CALLED UNTO HOLINESS (b)

"But as he which has called you is holy, so be ye holy in all -manner of conversation; because it is written, Be ye holy; for I am holy." -- I Peter 1:15, 16.

     From his childhood Peter had followed the occupation of a fisherman. His nets brought up "both good and bad," and he had become accustomed to sorting out and rejecting the bad and carefully preserving the good. After all, it is an enviable accomplishment to be able to draw the fine shades of demarcation between the good and the near-good. Many an otherwise good workman has failed because of a weakness here. The failures are they who build on a good foundation but erect their superstructure of wood, hay and stubble. These the fires of trial will destroy. On the other hand, the successes are they who build of gold, silver and precious stones, materials which the tests only cause to shine more brilliantly. No genuine gold need fear the test that reveals its character.

     How a fisherman delights in calling attention to the fine qualities of his catch! In casting his nets into the deep seas of God's Word and of personal spiritual revelation Peter had brought up many peculiar treasures, but none greater than those mentioned in the verses under consideration: God is holy; & holy God has called; since God is holy, we can be holy; since God is holy, we must be holy; and, this holiness should manifest itself in each word, thought and action of our lives.

     God is holy. Benjamin Whichcote says, "If a man has wrong suppositions in his mind concerning God, be will be wrong through all the parts of his religion." Holiness is the antithesis of sin. Because of His holiness God is inexorably and eternally opposed to sin. No man can be approved of God while he willfully harbors evil in his heart or life. If men will get it into their minds that God is holy, and will obtain a proper realization of what holiness is and how it is opposed to sin, they must inevitably see the impossibility of serving God and the devil.
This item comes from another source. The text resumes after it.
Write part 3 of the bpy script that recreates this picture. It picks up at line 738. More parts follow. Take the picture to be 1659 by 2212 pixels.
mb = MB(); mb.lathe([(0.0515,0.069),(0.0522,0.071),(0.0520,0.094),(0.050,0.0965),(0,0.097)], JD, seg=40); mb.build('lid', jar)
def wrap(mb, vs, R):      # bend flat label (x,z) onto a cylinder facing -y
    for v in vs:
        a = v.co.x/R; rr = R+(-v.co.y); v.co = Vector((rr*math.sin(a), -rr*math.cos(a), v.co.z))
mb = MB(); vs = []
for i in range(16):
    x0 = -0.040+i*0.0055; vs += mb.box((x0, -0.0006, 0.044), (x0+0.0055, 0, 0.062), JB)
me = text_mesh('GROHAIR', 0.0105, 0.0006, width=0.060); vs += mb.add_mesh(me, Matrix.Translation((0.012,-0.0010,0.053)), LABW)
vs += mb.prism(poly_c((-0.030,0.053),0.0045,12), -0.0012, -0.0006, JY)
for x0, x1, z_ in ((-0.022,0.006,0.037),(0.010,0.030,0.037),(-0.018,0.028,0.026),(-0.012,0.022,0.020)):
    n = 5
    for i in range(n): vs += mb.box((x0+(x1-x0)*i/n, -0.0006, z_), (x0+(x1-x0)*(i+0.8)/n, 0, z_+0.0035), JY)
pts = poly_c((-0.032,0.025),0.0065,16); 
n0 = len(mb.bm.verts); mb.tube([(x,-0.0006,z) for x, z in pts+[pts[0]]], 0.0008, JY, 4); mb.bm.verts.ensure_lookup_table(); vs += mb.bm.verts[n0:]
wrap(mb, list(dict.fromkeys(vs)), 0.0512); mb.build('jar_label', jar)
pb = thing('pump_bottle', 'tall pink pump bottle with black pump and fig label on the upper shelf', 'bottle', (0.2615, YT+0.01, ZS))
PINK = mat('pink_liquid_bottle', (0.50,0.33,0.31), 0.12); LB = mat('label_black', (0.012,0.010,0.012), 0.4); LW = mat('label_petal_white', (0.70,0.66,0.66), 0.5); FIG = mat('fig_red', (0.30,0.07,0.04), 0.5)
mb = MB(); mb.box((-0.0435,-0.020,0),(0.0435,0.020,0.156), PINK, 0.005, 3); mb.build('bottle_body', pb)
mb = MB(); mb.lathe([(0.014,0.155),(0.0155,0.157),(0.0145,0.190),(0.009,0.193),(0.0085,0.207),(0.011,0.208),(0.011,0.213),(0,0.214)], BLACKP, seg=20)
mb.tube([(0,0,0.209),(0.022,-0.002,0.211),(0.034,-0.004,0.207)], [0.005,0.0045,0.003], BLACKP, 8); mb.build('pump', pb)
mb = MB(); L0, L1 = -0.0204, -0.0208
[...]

     The awful holiness of God so places Him in opposition to sin that He will eventually sweep the universe with the bosom of His wrath, make everything outside of hell immaculately clean, and confine sin forever within the adamant walls of perdition. Some people say that any place outside of heaven will be hell. How strange that they cannot see that this would be surrendering all but the definite place called heaven to the devil! No, the fact is that everything outside of hell will be heaven or will be so cleansed from pollution, or the possibility of pollution, that nothing will remain to hurt or destroy.

     The holy God has called. Although God is holy, and, as a consequence, is unalterably opposed to sin, yet in His infinite wisdom and grace He found a way to save unholy men. Forth from the realms of light, down into this dark, sinful world, He sent His only begotten Son to carry the glad news of an open fountain into which sinners might plunge and be clean. At the heart's doors of rebellious men this heavenly Messenger stands knocking, calling, pleading. Though oft rejected and insulted He does not leave, but calls all the more tenderly.
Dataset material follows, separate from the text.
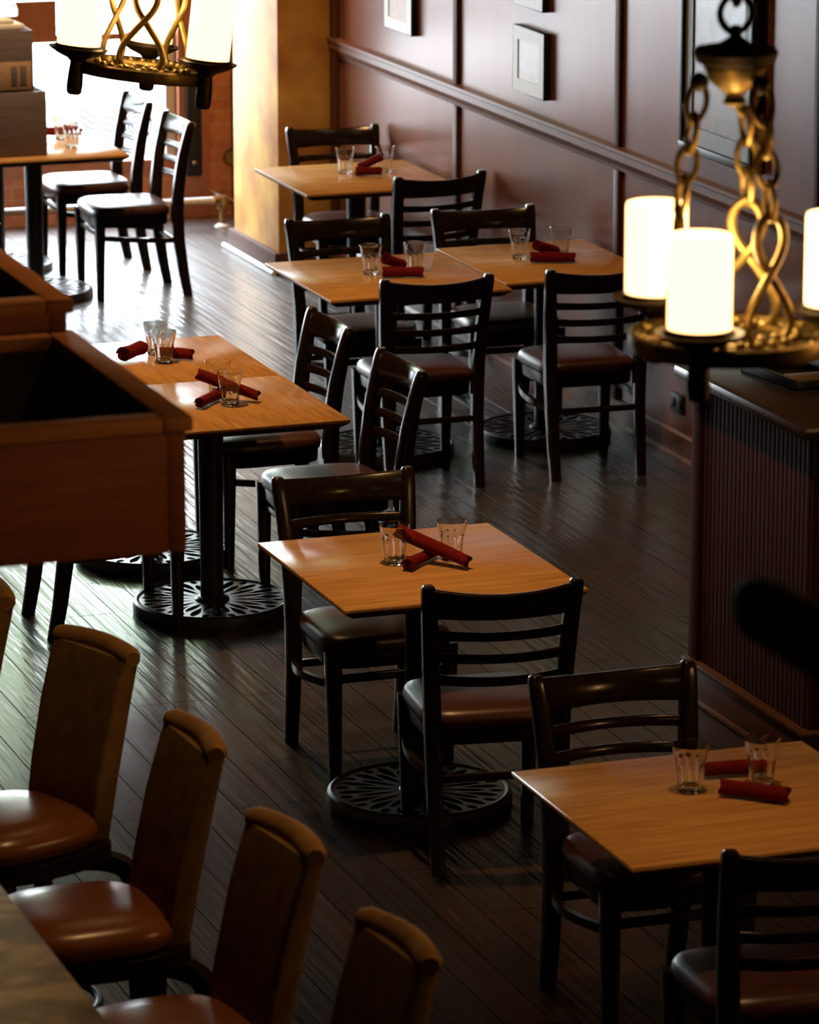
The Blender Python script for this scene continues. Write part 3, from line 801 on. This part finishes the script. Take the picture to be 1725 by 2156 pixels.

     O my soul, know thy worth and thy day of salvation. Behold thy Redeemer, thy Friend; forsake thy earth-born pleasures and flee to this Friend of sinners, recline upon His bosom and drink in of the sweetness and fragrance of His gracious Spirit. Samuel Rutherford says, "Think ye it a small honor to stand before the throne of God and the Lamb, and to be clothed in white, and to be called to the marriage supper of the Lamb, and to be led to the Fountain of living waters, and to come to the Well-head, even God Himself, and to get your fill of the clear, cold, sweet, refreshing Water of life, the King's own well, and to put up your own sinful hand to the Tree of Life, and take down and eat the sweetest apple in all God's heavenly paradise, Jesus Christ, your Life and your Lord? Up your heart! shout for joy! your King is coming to fetch you to His Father's house."
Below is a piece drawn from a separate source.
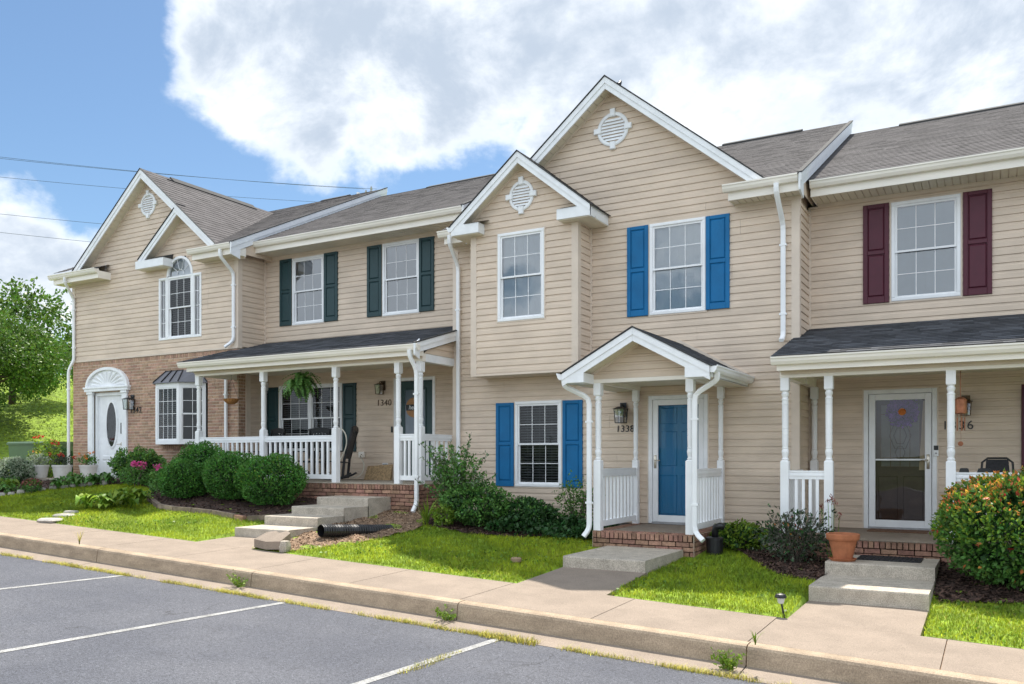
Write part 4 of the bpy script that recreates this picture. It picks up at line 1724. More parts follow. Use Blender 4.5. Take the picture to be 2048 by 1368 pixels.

     Since God is holy, we can be holy. God is not a tyrant to command His creatures to perform impossibilities. He is not a weakling, lacking power to assist the struggling honest soul. Neither is He miserly, withholding grace and strength that men so much need. He is able to deliver and to preserve the godly. He does not give His Spirit by measure, but abundantly, and when He gives His Spirit, He gives of His own nature which is holy. There is no need in the human family, no matter how great, that God will not supply. Every possibility in the atonement of Christ is at the disposal of him who will turn from sin and join the ranks of the willing and obedient.

     How much more we would prosper if we would stop measuring God's ability by our own weakness, and acknowledge that in Jesus Christ all fullness of grace and deliverance dwells, and that this fullness is manifested for our temporal and eternal felicity.

     Since God is holy we must be holy. How any man who reads the Bible, and claims to believe what he reads, can escape this conclusion is a standing mystery. God commands nothing that is unessential to our salvation; and when He says, "Be ye holy, for I am holy," He knows that holiness is an absolute essential to our well-being.

     Of course any of us can refuse to be made holy, but when spiritual well-being is at stake holiness is a necessity. When Jesus said to Nicodemus, Ye must be born again," He did not mean to teach that Nicodemus was forced to be converted, but that if he desired to enter the kingdom of heaven, he must be born again. The new birth was an essential qualification to his eternal happiness. And just as truly is holiness of heart and life an essential qualification that we may enter heaven.

     This holiness should manifest itself in each word, thought and action of our lives. God begins His work of purification in the heart, and when the heart is made right the words, thoughts and actions will be right, for do men gather thorn-apples from grapevines or thistles from fig trees? Or does a sweet fountain send forth bitter water?

     What a glorious privilege is here! The mighty God, the infinitely happy Deity imparting, along with His purity, His own joy to His needy creatures! Jesus said, "These things have I spoken unto you that my joy might remain in you, and that your joy might be full." Surely this is "fullness of joy."

     Isaac Pennington says, "There is in God a fullness of blessedness and perfection, which He will not always lock up in His own bosom, but will find a time to let down upon His seed, and upon His creatures ' that they also may taste of, and fill themselves with the sweetness and fatness of His life and Spirit."